REPUBLIKA.CO.ID, JAKARTA -- Kejujuran menjadi barang mahal di tengah masyarakat modern dewasa ini. Nilai-nilai itu seolah hanya menjadi hiasan dalam buku pendidikan kewarganegaraan atau slogan yang kosong dari makna.
Ketua PP Muhammadiyah, Haedar Nashir menilai ada dua hal yang melahirkan ketidakjujuran di tengah masyarakat Indonesia.
“Anggota masyarakat kita cenderung hedonis, suka pada hal-hal yang sifatnya kesenangan, materialistis, bahkan kadang-kadang juga mengejar kekuasaan atau jabatan yang sebenarnya berada di luar takaran dia,” kata Haedar kepada ROL, Selasa (30/6).
Haedar menilai, akibat orang ingin mengejar kekuasaan, jabatan, dan kesenangan di luar takaran, dia menghalalkan segala macam cara. Cara-cara yang tidak jujur pun digunakan. Kejujuran digadaikan demi kesenangan dan kekuasaan.

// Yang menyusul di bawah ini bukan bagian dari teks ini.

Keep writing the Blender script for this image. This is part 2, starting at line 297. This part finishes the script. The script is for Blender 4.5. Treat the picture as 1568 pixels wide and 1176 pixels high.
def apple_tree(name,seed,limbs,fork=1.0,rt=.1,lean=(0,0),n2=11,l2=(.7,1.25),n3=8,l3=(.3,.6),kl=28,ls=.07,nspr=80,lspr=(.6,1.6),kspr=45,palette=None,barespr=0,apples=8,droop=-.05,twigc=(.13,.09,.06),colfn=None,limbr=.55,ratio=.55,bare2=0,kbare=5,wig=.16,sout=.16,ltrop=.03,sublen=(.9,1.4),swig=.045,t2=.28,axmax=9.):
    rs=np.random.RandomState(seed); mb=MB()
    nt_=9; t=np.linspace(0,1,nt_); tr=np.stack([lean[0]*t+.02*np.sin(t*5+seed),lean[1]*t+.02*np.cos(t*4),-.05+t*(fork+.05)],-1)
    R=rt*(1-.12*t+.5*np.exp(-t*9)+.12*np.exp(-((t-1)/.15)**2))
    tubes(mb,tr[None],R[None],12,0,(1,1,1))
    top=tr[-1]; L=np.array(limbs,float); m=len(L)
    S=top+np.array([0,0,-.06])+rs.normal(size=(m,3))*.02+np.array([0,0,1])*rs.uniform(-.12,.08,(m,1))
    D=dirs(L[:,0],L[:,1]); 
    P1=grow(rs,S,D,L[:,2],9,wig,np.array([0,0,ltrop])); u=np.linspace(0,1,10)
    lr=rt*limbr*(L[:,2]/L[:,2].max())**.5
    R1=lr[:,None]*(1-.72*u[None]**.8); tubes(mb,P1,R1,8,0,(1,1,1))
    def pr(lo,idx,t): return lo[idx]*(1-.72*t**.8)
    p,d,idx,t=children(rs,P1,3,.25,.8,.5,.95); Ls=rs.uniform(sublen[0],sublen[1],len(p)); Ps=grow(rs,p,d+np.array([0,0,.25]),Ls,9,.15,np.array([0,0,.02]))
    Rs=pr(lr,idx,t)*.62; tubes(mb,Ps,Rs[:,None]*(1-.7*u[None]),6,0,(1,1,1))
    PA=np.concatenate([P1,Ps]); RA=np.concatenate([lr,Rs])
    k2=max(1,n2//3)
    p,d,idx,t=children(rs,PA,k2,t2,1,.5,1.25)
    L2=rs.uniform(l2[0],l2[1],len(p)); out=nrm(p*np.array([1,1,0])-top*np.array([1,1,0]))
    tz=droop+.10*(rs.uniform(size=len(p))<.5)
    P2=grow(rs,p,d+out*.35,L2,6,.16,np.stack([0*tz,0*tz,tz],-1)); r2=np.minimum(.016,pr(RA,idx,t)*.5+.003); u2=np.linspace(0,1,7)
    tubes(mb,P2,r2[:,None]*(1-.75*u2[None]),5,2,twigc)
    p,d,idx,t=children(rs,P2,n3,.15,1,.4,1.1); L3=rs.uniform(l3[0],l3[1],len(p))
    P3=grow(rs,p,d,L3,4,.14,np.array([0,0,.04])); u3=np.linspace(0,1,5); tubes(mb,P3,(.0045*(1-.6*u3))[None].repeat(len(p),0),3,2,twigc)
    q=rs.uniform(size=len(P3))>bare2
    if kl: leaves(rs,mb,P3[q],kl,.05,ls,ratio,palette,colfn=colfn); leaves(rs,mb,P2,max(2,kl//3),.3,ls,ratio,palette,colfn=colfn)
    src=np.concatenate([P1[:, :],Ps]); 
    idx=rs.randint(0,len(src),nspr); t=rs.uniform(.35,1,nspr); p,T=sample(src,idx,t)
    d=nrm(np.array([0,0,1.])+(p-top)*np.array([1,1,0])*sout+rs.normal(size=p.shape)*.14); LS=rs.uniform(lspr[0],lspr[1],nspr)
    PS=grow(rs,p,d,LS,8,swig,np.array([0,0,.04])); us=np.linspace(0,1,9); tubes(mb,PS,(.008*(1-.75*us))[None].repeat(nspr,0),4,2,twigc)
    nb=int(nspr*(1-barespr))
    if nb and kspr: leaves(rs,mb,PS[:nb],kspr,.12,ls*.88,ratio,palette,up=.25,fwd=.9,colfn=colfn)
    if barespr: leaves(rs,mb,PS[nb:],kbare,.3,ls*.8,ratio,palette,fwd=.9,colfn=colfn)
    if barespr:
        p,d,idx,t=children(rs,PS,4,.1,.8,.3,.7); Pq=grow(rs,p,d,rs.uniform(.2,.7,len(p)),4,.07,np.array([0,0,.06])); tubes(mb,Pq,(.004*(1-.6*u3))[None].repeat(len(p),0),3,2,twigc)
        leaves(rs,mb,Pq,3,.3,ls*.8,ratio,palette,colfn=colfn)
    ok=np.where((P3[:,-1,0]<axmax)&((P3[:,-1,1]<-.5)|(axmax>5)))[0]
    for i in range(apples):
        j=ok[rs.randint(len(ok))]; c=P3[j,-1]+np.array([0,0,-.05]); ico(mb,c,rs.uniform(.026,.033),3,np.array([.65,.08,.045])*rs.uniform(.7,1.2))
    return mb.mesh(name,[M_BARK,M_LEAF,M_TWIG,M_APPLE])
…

Mental itu juga didukung oleh lingkungan. Menurut Ketua PP Muhammadiyah ini, lingkungan dan sistem kita memberi peluang pada orang untuk berbuat tidak jujur. Ia mencontohkan hal paling sederhana. Saat ada barang jatuh, seringkali kita ambil dan tidak dikembalikan kepada pemiliknya.
Haedar berpendapat, lingkungan dan sistem kita tidak kondusif bagi orang jujur. Sebaliknya, malah memberi iklim yang lebih terbuka bagi orang-orang yang tidak jujur.
Sudah tahu orang tersebut tidak jujur, tapi lantaran dia sukses, punya kekuasaan, dan kekayaan, orang masih juga memberi tempat bagi mereka. Akibatnya, lanjut Haedar, orang yang jujur justru tidak memegang kedudukan dan kekuasaan dalam hidupnya.
Orang jujur tidak lagi dihargai oleh masyarakat. Sebab, masyarakat lebih suka menghargai orang yang punya kekuasaan dan terpandang. Mereka menutup mata akan ketidakjujuran orang tersebut. “Tidak heran kalau sekarang orang-orang yang korupsi dan tidak jujur tetap memiliki kedudukan di tengah masyarakat,” kata doktor Sosiologi UGM ini.